The Ice Giant Pre-Decadal Study Final Report was commissioned by NASA to take a fresh look at its priorities regarding Uranus and Neptune in preparation.

In the new report, scientists reaffirmed the scientific importance and priority of implementing an "ice giant" mission, presenting options, such as an orbiter with a probe to be flown to one of the planets.

The report discusses various instruments, spacecraft, flight-paths and technologies, and is the first in a series of mission studies NASA will conduct to back the next Planetary Science Decadal Survey, a publication by the United States National Research Council on the pressing issues facing planetary science.

The results of the series of studies will be used as the Decadal Survey deliberates on NASA's planetary science priorities from 2022 to 2032. The European Space Agency also participated in the research.

"This study argues the importance of exploring at least one of these planets and its entire environment, which includes surprisingly dynamic icy moons, rings and bizarre magnetic fields," Mark Hofstadter of NASA's Jet Propulsion Laboratory, one of the two co-chairs of the science team that produced the report, said in a press release.

Voyager 2 spacecraft rapidly flew by Uranus in 1986 and Neptune in 1989, as part of its grand tour of discovery that previously took it by Jupiter and Saturn.

It is believed there is a massive liquid ocean beneath the clouds of the "ice giant" planets, which accounts for about two-thirds of their total mass. This makes them fundamentally different from the gas giant planets.

Uranus has 27 known moons, while Neptune has 14.

However, "we do not know how these planets formed and why they and their moons look the way they do.
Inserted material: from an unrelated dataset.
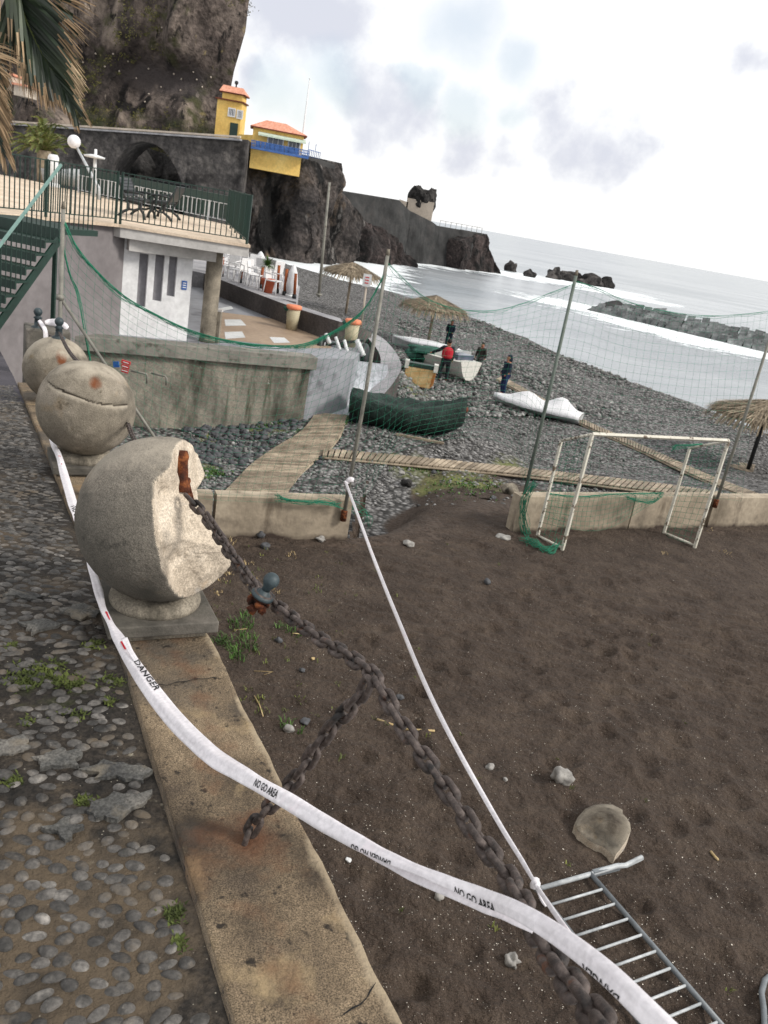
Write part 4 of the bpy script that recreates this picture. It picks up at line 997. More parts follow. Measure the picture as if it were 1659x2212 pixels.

There are fundamental clues as to how our solar system formed and evolved that can only be found by a detailed study of one, or preferably both, of these planets," said co-chair Amy Simon of NASA's Goddard Space Flight Center in Greenbelt, Maryland.

The study also said that NASA could likely implement a mission to the ice giants for under 2 billion U.S. dollars and achieve a worthy set of science objectives.